Into a large pot, strain the sauce through a fine sieve. Add the chicken and simmer for about 15 minutes to cook. 

For the Dough

In the meantime, you can get your masa dough ready. In a large pot, whisk together the masa harina and water. Bring to a boil, stirring to avoid lumps, then let simmer for 10 minutes or until thickened. Next, add the butter and salt, and continue to stir over low heat for another 10 minutes. You want your dough to have the consistency of porridge. Set aside.


Using kitchen scissors, cut the banana leaves into 12-inch pieces. Bring a large pot of water to a boil, and blanch the leaves one at a time. It should take about 45 seconds each, with the leaves completely submerged in the water. Remove and stack the leaves on a plate, covered with a damp paper towel.

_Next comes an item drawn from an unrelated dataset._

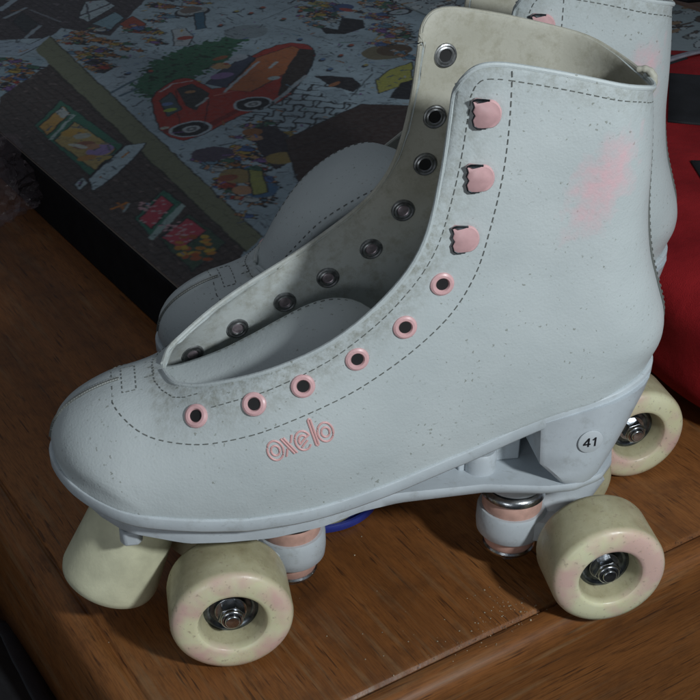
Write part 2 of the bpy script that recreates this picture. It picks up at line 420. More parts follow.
def build_upper(parent):
    P, Y, E, V = boot_grid(-1); P2, Y2 = boot_grid(1)[:2]; verts = []; faces = []; gr = []
    idx = {}
    for side in (-1, 1):
        for j in range(NV):
            for i in range(NS):
                shared = (i == 0) or (i == NS-1 and V[j] <= VT)
                if side == 1 and shared: idx[(1, j, i)] = idx[(-1, j, i)]; continue
                idx[(side, j, i)] = len(verts)
                verts.append(((P if side < 0 else P2)[j, i, 0], abs(Y[j, i] if side < 0 else Y2[j, i])*side, (P if side < 0 else P2)[j, i, 1])); gr.append(E[j, i]*(1 if side < 0 else .6))
        for j in range(NV-1):
            for i in range(NS-1):
                q = [idx[(side, j, i)], idx[(side, j, i+1)], idx[(side, j+1, i+1)], idx[(side, j+1, i)]]
                q2 = []; [q2.append(k) for k in q if k not in q2]
                if len(q2) < 3: continue
                faces.append(tuple(q2 if side == -1 else q2[::-1]))
    me = bpy.data.meshes.new('upper'); me.from_pydata([(a*S, b*S, c*S) for a, b, c in verts], [], faces)
    b = bmesh.new(); b.from_mesh(me); bmesh.ops.recalc_face_normals(b, faces=b.faces)
    reg = [v for v in b.verts if not v.is_boundary and -34*S < v.co.x < 14*S and v.co.z > 92*S]
    for _ in range(14): bmesh.ops.smooth_vert(b, verts=reg, factor=.5, use_axis_x=True, use_axis_y=True, use_axis_z=True)
    b.verts.ensure_lookup_table(); verts = [tuple(v.co/S) for v in b.verts]
    # outward check
    b.faces.ensure_lookup_table()
    f = max(b.faces, key=lambda f: -f.calc_center_median().y)
    if f.normal.y > 0: bmesh.ops.reverse_faces(b, faces=b.faces)
    b.to_mesh(me); b.free()
    a = me.attributes.new('grime', 'FLOAT', 'POINT'); a.data.foreach_set('value', gr)
    me.polygons.foreach_set('use_smooth', [True]*len(me.polygons))
    o = link('boot_upper', me, [M['leather'], M['lining']], parent)
    bv = BVHTree.FromPolygons([Vector(v) for v in verts], faces)
    m = o.modifiers.new('Solidify', 'SOLIDIFY'); m.thickness = 2.3*S; m.offset = -1; m.material_offset = 1; m.material_offset_rim = 0
    m2 = o.modifiers.new('Bevel', 'BEVEL'); m2.width = .7*S; m2.segments = 2; m2.limit_method = 'ANGLE'; m2.angle_limit = math.radians(55)
    # rolled edge outline (throat + collar) as polylines
    edges = {}
    for side in (-1, 1):
        jt = [j for j in range(NV) if V[j] > VT]
        edge = [verts[idx[(side, j, NS-1)]] for j in jt]+[verts[idx[(side, NV-1, i)]] for i in range(NS-2, -1, -1)]
        edges[side] = edge
    return o, bv, edges

def near(bv, x, z, side=-1, off=0.0):
    """point and outward normal of the upper at side-view position (x, z)"""
    h = bv.ray_cast(Vector((x, 200*side, z)), Vector((0, -side, 0)))
    if h[0] is None: return None, None
    n = h[1].normalized()
    if n.y*side < 0: n = -n
    return h[0]+n*off, n

def stitch(mb, pts3, dash=2.4, gap=1.3, r=.42):
    pts = [Vector(p) for p in pts3]; d = 0; cur = []; on = True; lim = dash
    for a, b in zip(pts, pts[1:]):
        L = (b-a).length; k = max(1, int(L/.6))
        for q in range(k):
            p = a.lerp(b, (q)/k); 
            if on: cur.append(p)
            d += L/k
            if d >= lim:
                if on and len(cur) > 1: mb.tube(cur, r, 5)
                cur = []; on = not on; d = 0; lim = dash if on else gap
def on_surface(bv, line, side=-1, n=120, off=.15):
    out = []
    for x, z in spline(line, n):
        p, _ = near(bv, x, z, side, off)
        if p is not None: out.append(p)
    return out

EYELETS = [(-9.4, 128.6), (14.3, 135.9), (34.6, 143.0), (57.4, 152.7), (77.5, 165.0), (93.0, 182.2)]
HOOKS = [(102.1, 202.3), (106.4, 228.6), (107.3, 255.1)]
FARRIV = [(-6.8, 118.8), (14.8, 128.6), (37.6, 140.3), (57.6, 151.8), (77.4, 165.5), (91.1, 184.9), (100.2, 206.7), (103.6, 228.1), (107.0, 254.7)]
ST_FACE = [(-43.2, 128.4), (-43.6, 126.5), (-38.0, 122.9), (-29.0, 119.5), (-15.0, 118.5), (-2.7, 119.6), (15.9, 124.3), (37.0, 131.4), (58.3, 139.9), (79.7, 153.2), (96.6, 168.3), (106.8, 184.8), (111.8, 204.6), (115.0, 226.4), (116.0, 247.4), (115.5, 265.7), (114.9, 272.4)]
LOGO = [(18.7, 115.3), (46.0, 123.1)]
STICK = (165.1, 96.0)

def make_wheel(parent, x, yface, side):
    """local z = axle pointing to the outer side"""
    R = 27.9; w = 28.86+3
    o = MB()
    prof = [(15.6, -.9), (16.3, -.2), (17.5, 0), (21.5, .1), (24.2, -.5), (26.2, -1.4), (27.3, -2.8), (27.9, -4.8), (27.9, -w+5), (27.5, -w+3.2), (26.2, -w+1.4), (24, -w+.4), (21, -w), (15, -w+.6), (13.2, -w+6), (12.6, -w/2), (12.4, -10.5), (13.4, -7.5), (15.2, -1.8), (15.6, -.9)]
    o.lathe(prof, Matrix(), 64)
    wh = o.build('wheel', M['wheel'], parent, True, ang=50)
    wh.location = Vector((x, yface, R))*S
    wh.rotation_euler = (math.radians(90) if side < 0 else math.radians(-90), 0, 0)
    b = MB(); b.lathe([(12.6, -11.5), (12.6, -10.2), (11.0, -9.6), (10.2, -9.9), (9.4, -10.8), (6.6, -10.8), (6.2, -9.6), (4, -9.3), (4, -16)], Matrix(), 40, True)
    b.build('bearing', M['darksteel'], wh)
    n = MB(); n.prism([(6.3*math.cos(math.radians(60*k+12)), 6.3*math.sin(math.radians(60*k+12))) for k in range(6)], -9.4, -4.4)
    n.lathe([(7.4, -9.9), (7.4, -9.2), (3.5, -9.0)], Matrix(), 28)
    n.lathe([(5.3, -4.5), (5.2, -3.2), (4.6, -2.6), (3.9, -2.5), (3.5, -3.4)], Matrix(), 28)
    n.lathe([(3.5, -9), (3.5, -1.9), (3.0, -1.3), (0.01, -1.2)], Matrix(), 24)
    n.build('axle_nut', M['steel'], wh, True, .3)
    return wh

def make_truck(parent, xa, xk):
    """hanger round the axle at xa, kingpin at xk"""
    sg = 1 if xk > xa else -1
    h = MB()
    # ring that holds the cushions
    M0 = Matrix.Translation((xk, 0, 0))
    h.lathe([(12.2, 23), (15.6, 22.2), (16.8, 23.6), (17.2, 28), (17.0, 35.5), (16.0, 37.3), (13.4, 37.4), (12.2, 36), (12.2, 23)], M0, 44)
    # arms from the ring to the axle beam
    t = h.build('truck', M['plate'], parent, True, ang=50); h = MB()
    D = abs(xk-xa); ol = []
    for k in range(13):
        a = math.radians(-78+156*k/12); ol.append((D+16.6*math.cos(a), 16.6*math.sin(a)))
    ol += [(D-6, 15.2), (D-18, 19.0), (6, 22), (-5, 22), (-5, -22), (6, -22), (D-18, -19.0), (D-6, -15.2)]
    hol = [(D+12.0*math.cos(math.radians(30*k)), 12.0*math.sin(math.radians(30*k))) for k in range(12)]
    vs = []; m_ = len(ol)
    for (za, zk, ins) in ((22.5, 24.5, 1.6), (23.5, 25.5, 0), (31.5, 34.5, 0), (33.0, 36.0, 1.6)):
        for (a, b_) in ol:
            f = min(1, max(0, a/D)); r_ = math.hypot(a-D*.5, b_); k_ = 1-ins/max(r_, 1)
            z = za*(1-f)+zk*f
            vs.append(Vector((xa+sg*(D*.5+(a-D*.5)*k_), b_*k_, z)))
    fs = [(l*m_+k, l*m_+(k+1) % m_, (l+1)*m_+(k+1) % m_, (l+1)*m_+k) for l in range(3) for k in range(m_)]+[tuple(range(m_)), tuple(range(3*m_, 4*m_))]
    h.add(vs, fs); hb_ = h.build('hanger', M['plate'], t, True, ang=40); h = MB()
    h.tube([(xk-sg*13, 0, 30), (xk-sg*24, 0, 33), (xa-sg*2, 0, 41), (xa-sg*9, 0, 50)], [7.5, 7, 6.5, 5], 12)
    h.tube([(xa, -20.5, 27), (xa, -14, 27), (xa, 0, 28), (xa, 14, 27), (xa, 20.5, 27)], [7, 8, 10, 8, 7], 16)
    h.build('axle_beam', M['plate'], t, True, ang=50)
    c = MB(); c.lathe([(9, 36), (14.2, 36), (14.8, 38), (14.6, 43.4), (13.6, 45.2), (9, 45.2)], M0, 36)
    c.build('cushion', M['bushing'], t); c = MB(); c.lathe([(8, 23.5), (12.6, 23.5), (13.2, 21), (12.8, 16.4), (11.8, 14.6), (8, 14.6)], M0, 36); c.build('cushion', M['bushing'], t)
    w = MB(); w.lathe([(3, 45), (15.2, 44.9), (15.9, 45.6), (15.8, 47.6), (14.8, 49), (11, 50.5), (8.5, 55), (8.2, 62), (3, 62)], M0, 36)
    w.build('washer', M['steel'], t); w = MB(); w.lathe([(3, 15), (12.4, 15), (13, 14), (12.6, 12.6), (11, 12), (3, 12)], M0, 36); w.build('washer', M['steel'], t)
    k = MB(); k.prism([(xk+7*math.cos(math.radians(60*q)), 7*math.sin(math.radians(60*q))) for q in range(6)], 6.5, 12.2)
    k.lathe([(4.5, 62), (4.5, 4.8), (3.6, 4.2), (.01, 4.2)], M0, 20); k.build('kingpin', M['oldsteel'], t, True, .3)
    ax = MB(); ax.tube([(xa, -46, 27), (xa, 46, 27)], 3.4, 16); ax.build('axle', M['oldsteel'], t)
    return t

def plan_outline(d=0, n=60, x0=-72.5, x1=202):
    """closed plan outline of the sole, pushed out by d"""
    up = []
    for k in range(n+1):
        a = math.pi*k/n; x = (x0+x1)/2-math.cos(a)*((x1-x0)/2+d)
        xc = min(max(x, x0), x1)
        W = halfwidth_low(xc)
        tf = 1-min(max(x-x0+d, 0)/46, 1); tb_ = 1-min(max(x1+d-x, 0)/34, 1)
        y = (W+d)*max(0, 1-tf**2.3)**.5*max(0, 1-tb_**2.1)**.5
        up.append((x, y))
    return [(x, -y) for x, y in up]+[(x, y*.92) for x, y in up[::-1][1:-1]]
_sx = np.array([p[0] for p in SOLE][::-1]); _sz = np.array([p[1] for p in SOLE][::-1])
def sole_z(x): return float(np.interp(x, _sx, _sz))

def build_sole(parent):
    rings = [(-6, .3), (-.2, .4), (.7, .15), (1.0, -.5), (.9, -5.4), (.3, -6.5), (-1.2, -7.2), (-12, -7.4)]
    vs = []; fs = []; n = None
    for d, dz in rings:
        ol = plan_outline(d); n = len(ol)
        for x, y in ol: vs.append((x, y, sole_z(min(max(x, -72), 201))+dz))
    for i in range(len(rings)-1):
        for k in range(n): fs.append((i*n+k, i*n+(k+1) % n, (i+1)*n+(k+1) % n, (i+1)*n+k))
    h = n//2
    for base in (0, (len(rings)-1)*n):       # close top and underside with quads across
        for k in range(1, h):
            a, b_ = base+k, base+k+1; c, d_ = base+(n-k-1) % n, base+(n-k) % n
            fs.append((a, b_, c, d_) if b_ != c else (a, b_, d_))
        fs.append((base, base+1, base+n-1))
    o = mesh('sole', vs, fs, M['sole'], parent); sharp(o, 60); return o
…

When you’re ready to assemble, lay a banana leaf on a clean, flat surface. Spoon about ¾ cup of masa into the center, then top that with ¼ cup of the sauce and meat mixture. Arrange the peppers and olives to your liking in the center of the masa, and spoon a little more sauce over the top. Fold the side closest to you over the filling, and bring the farther side towards you. You should have a long, thin rectangle. Now, fold one long end under, and tap the bottom of the wrap against the surface to get the filling settled. Fold the other long end over, and set it aside. Repeat this process with the rest of the leaves and filling.

Line a large, wide pot or deep-frying pan with the tamales seam-side down, and add about an inch of water. Cover tightly and steam for an hour and a half. Let cool for a bit before serving, and enjoy.